Thursday, October 8, 2009

Sand, Rock, your choice.

As I have been reassessing our youth ministry and thinking about how we teach, what we teach, and even how we raise our kids altogether, many, many thoughts have gone through my mind. Am I overprotecting? Am I helping parents or competing with them? Am I doing everything I can to be a good resource to our parents? Am I teaching things that are on point and relevant and, most of all, useful? Then, I showered.

Showers are great. Not only do they help one hygienically,  but they also create a dampened closet of solitude to process one's thoughts and allow for what is often the only moment of meditation of the day. This can often lead to using all of the hot water which, ironically, will put me in more!
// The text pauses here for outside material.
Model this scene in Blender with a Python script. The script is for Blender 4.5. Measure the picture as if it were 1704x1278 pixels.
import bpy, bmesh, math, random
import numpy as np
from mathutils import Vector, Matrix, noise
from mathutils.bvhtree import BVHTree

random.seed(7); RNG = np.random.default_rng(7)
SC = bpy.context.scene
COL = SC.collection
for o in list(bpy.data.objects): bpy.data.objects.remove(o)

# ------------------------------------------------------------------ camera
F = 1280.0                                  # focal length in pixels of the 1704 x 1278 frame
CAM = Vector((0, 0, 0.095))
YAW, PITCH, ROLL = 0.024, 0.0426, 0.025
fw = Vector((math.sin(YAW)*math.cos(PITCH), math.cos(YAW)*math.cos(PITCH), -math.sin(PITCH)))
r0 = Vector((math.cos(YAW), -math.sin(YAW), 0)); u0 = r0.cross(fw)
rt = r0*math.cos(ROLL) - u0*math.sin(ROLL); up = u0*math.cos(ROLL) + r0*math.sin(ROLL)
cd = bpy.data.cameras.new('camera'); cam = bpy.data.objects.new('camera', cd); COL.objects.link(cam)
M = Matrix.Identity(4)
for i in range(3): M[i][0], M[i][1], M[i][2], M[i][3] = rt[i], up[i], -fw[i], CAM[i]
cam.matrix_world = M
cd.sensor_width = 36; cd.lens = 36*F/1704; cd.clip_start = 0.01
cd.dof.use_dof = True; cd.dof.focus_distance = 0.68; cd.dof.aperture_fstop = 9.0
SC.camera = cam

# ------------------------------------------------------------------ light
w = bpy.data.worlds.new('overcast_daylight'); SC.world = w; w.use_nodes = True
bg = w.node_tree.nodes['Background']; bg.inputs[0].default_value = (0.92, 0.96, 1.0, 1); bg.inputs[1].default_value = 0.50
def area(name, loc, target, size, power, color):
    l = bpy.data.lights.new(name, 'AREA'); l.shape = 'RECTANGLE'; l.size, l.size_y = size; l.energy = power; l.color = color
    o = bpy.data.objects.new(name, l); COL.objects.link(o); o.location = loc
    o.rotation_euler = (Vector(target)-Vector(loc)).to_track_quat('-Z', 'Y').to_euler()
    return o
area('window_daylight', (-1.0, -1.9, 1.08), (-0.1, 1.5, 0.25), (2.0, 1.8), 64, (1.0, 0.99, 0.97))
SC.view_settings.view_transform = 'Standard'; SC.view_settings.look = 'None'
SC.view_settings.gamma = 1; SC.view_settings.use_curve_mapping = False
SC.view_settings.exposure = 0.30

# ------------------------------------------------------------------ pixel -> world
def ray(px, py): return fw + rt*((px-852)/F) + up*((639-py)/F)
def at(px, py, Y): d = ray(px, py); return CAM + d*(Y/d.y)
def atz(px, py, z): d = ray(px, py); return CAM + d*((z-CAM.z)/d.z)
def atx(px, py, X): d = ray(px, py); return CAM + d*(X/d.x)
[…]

But back to the point, I was thinking in the shower as I squirted Dial (manly) shower gel onto my loofah (not so much). And I thought about the story Jesus told about the man who builds his house on the sand versus the man who builds on solid rock. Of course, it is a simple story. The houses in this parable represent our faith. The sand and rock represent the foundation. What is my faith built upon? What is it made of? What am I living for? Christ or a mirage of following Christ?

Simple enough.

But in our culture, we have created another option. An option that Jesus failed to mention--perhaps he didn't think of it--in his parable. That is the option of building elsewhere. In our Christian subculture, we have decided that this parable is not all-inclusive. Jesus says storms will come, build on rock. We say, better yet, why don't we build where storms don't come! Take your rock, I'm going to San Diego! We think we can dodge storms, but we cannot. We try to keep our kids from hearing about sex, being around druggies, and seeing bad things on the 10:00 news, but somehow the storms do find us.

Therefore, I am choosing to help our students find the rock. No more teaching them to run from storms. No more avoidance of difficult subjects to avoid difficult phone calls and emails from over-protective parents. We must create a place where students can discuss taboo subjects. We have always said we want our kids to learn about sex from us (parents, the church) before they learn it in the locker room. But what about evolution? Church or science class? Difficult faith issues, church or philosophy class?

I am not sure I need to tell kids what to think. I don't know if teaching apologetic is enough. I think we need to ignite in students a passion to know the truth, to seek the truth, and to connect the truth with God. Because God = Truth. If it's true, then God made it that way. Instead of solely teaching our kids what to believe, why don't we spend more time showing them what rock looks like? Where its found. How to build on it.

Those are my thoughts. Please weigh in with yours.